Além das aldeias do povo Apiaká (Pontal, Kanindé, Matrinxã, Mayrowi, Três Marias lll) e da comunidade ribeirinha da Barra de São Manoel, também fazem parte do acordo aldeias da TI Munduruku mais próximas à foz do Teles Pires, no caso Patuazal, Santa Cruz, Primavera, Teles Pires, Restinga, Ariramba Teles Pires, Castanheira, Vista Alegre do Tapajós e Papagaio. 

Gestão compartilhada com o ICMBio

Em setembro de 2024, depois de mais de três décadas de mobilizações e articulações, a TI Apiaká do Pontal e Isolados foi oficialmente declarada pelo Estado brasileiro, embora ainda aguarde demarcação. Eles se orgulham de dizer que, durante essa longa luta pela retomada, nenhum Apiaká perdeu a vida. 

Esse caráter diplomático tem pautado as relações dos Apiaká com seus interlocutores, sejam eles parceiros, vizinhos ou órgãos governamentais. Um bom exemplo é a gestão compartilhada com o Instituto Chico Mendes de Conservação da Biodiversidade (ICMBio), resultante da sobreposição entre as áreas da TI Apiaká do Pontal e Isolados (MT) e do Parque Nacional do Juruena (PARNAju). 

Como as dimensões do Parque são bem maiores, a parte sobreposta representa praticamente a área total da terra indígena. Assim, os Apiaká e o ICMBio, responsável por gerir unidades de conservação federais, fazem a gestão compartilhada da área sobreposta.

“É o estilo de trabalho do Apiaká que possibilita essa gestão conjunta. E agora ainda estão incorporando o uso em consenso de parcelas do território por comunidades ribeirinhas e outros indígenas. É uma maneira de enfrentar as pressões externas sem se indispor com os vizinhos, mas conseguindo alianças para fortalecer esse monitoramento. Estão somando esforços”, comenta Rinaldo Arruda.

A elaboração do PGTA da TI Apiaká do Pontal e Isolados tem se caracterizado por essa proposta diplomática e dialética, prezando pelo diálogo e a construção coletiva. O ICMBio também tem participado e contribuído com as discussões, afinal o PGTA Apiaká e o Plano de Manejo do PARNAju devem estar alinhados.

“São dois instrumentos de planejamento e gestão para uma mesma área sobreposta. Eles têm muitas similaridades. Um PGTA não pode funcionar se não estiver alinhado ao Plano de Manejo da unidade de conservação. Da mesma forma, quando a gente for fazer a revisão do Plano de Manejo, é importante a participação dos indígenas. Afinal, como vamos atualizar sem consultar quem será diretamente afetado?”, pontua Juliana Carvalho Arantes, analista ambiental do ICMBio.

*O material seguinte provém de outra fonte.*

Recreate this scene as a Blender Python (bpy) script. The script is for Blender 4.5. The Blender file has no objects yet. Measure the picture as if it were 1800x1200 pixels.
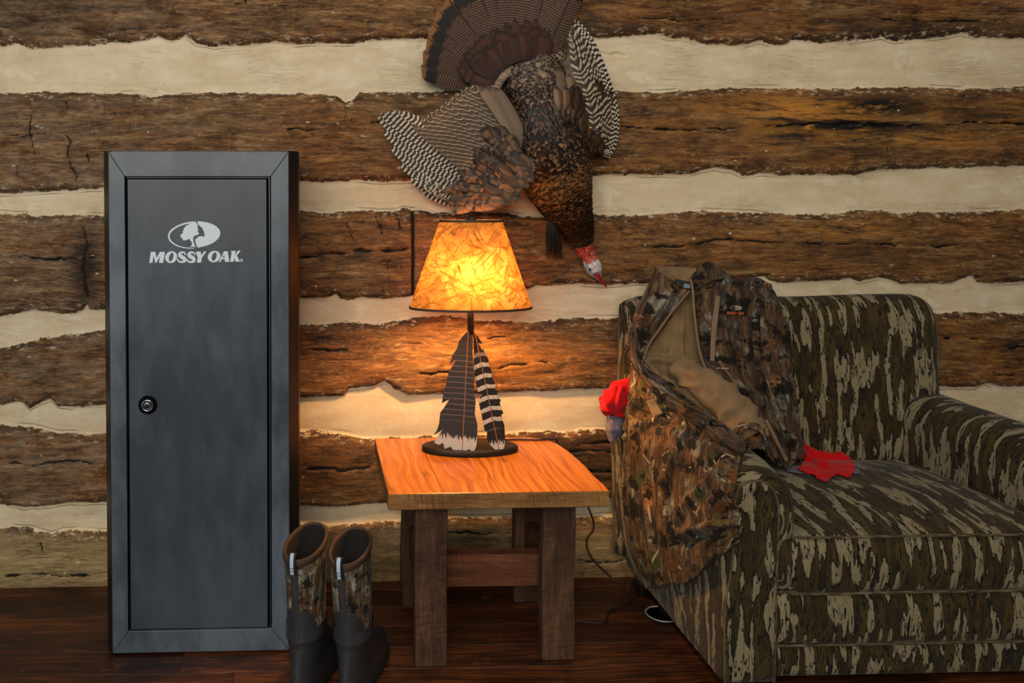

PGTA Apiaká e as próximas etapas

No que diz respeito ao processo de construção do PGTA, a gestão compartilhada do território e o termo de uso em consenso são temas relacionados aos eixos “Território e Ambiente” e “Organização Social e Governança”. Nos próximos encontros serão definidos os acordos dos três eixos temáticos restantes: Economia; Saúde e Segurança Alimentar; Educação e Cultura. O trabalho será concluído em 2026.

Os PGTAs refletem a gestão do território em aspectos sociais e ambientais. É um instrumento de luta política que reúne as principais diretrizes de cada povo no que diz respeito à história, organização social e política, cultura, educação, saúde, geração de renda, vigilância, monitoramento, alimentação e demais questões relevantes ao povo.

Além de uma série de acordos internos sobre diversos temas, os PGTAs reúnem instrumentos de gestão (etnomapeamento e etnozoneamento) dos territórios e constituem importante ferramenta política e de autonomia comunitária, afinal possibilitam que os povos projetem suas vozes em questões de soberania e conservação ambiental. 

A elaboração do PGTA da TI Apiaká do Pontal e Isolados e a implementação do PGTA do povo Rikbaktsa são eixos estruturantes do Berço das Águas, projeto realizado pela Operação Amazônia Nativa (OPAN) junto aos povos Apiaká e Rikbaktsa, com patrocínio do Programa Petrobras Socioambiental.